Exemplar-Centered Supervised Shallow Parametric Data Embedding
This work addresses scalability and efficiency problems in classification and data embedding for researchers and practitioners dealing with large datasets, though it is incremental as it builds on existing metric learning frameworks.
The paper tackles the quadratic computational complexity and scalability issues of metric learning methods for dimensionality reduction by introducing an exemplar-centered supervised shallow parametric data embedding model, which achieves linear complexity and demonstrates hundreds of times speedup in kNN classification while outperforming state-of-the-art approaches on benchmark datasets.

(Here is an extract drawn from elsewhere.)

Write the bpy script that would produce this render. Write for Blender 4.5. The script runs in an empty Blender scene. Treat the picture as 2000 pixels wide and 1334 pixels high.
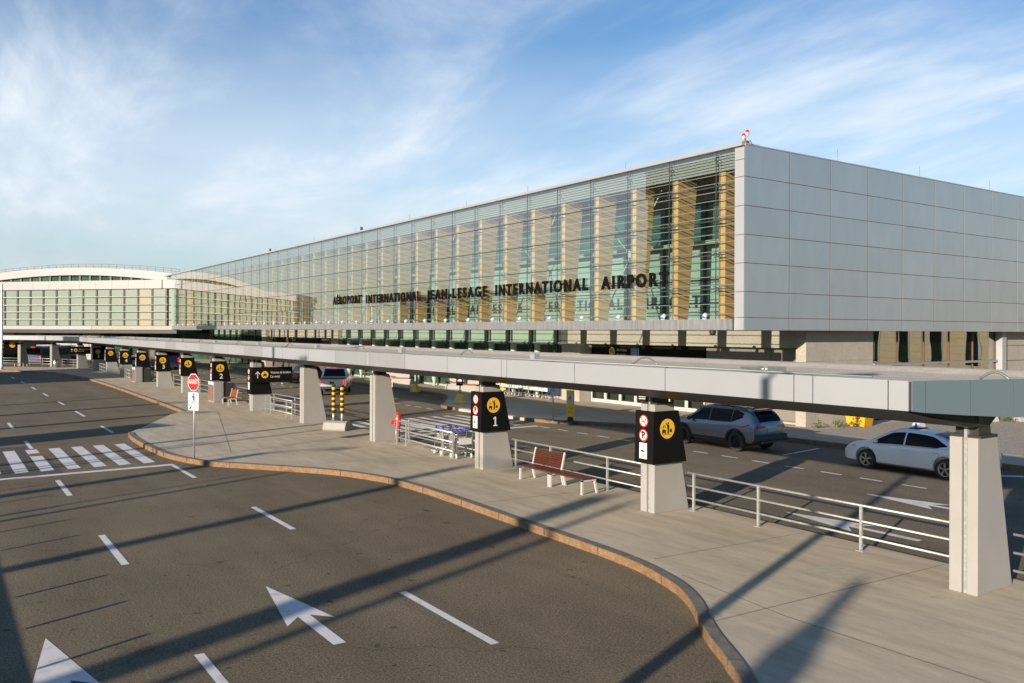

Metric learning methods for dimensionality reduction in combination with k-Nearest Neighbors (kNN) have been extensively deployed in many classification, data embedding, and information retrieval applications. However, most of these approaches involve pairwise training data comparisons, and thus have quadratic computational complexity with respect to the size of training set, preventing them from scaling to fairly big datasets. Moreover, during testing, comparing test data against all the training data points is also expensive in terms of both computational cost and resources required. Furthermore, previous metrics are either too constrained or too expressive to be well learned. To effectively solve these issues, we present an exemplar-centered supervised shallow parametric data embedding model, using a Maximally Collapsing Metric Learning (MCML) objective. Our strategy learns a shallow high-order parametric embedding function and compares training/test data only with learned or precomputed exemplars, resulting in a cost function with linear computational complexity for both training and testing. We also empirically demonstrate, using several benchmark datasets, that for classification in two-dimensional embedding space, our approach not only gains speedup of kNN by hundreds of times, but also outperforms state-of-the-art supervised embedding approaches.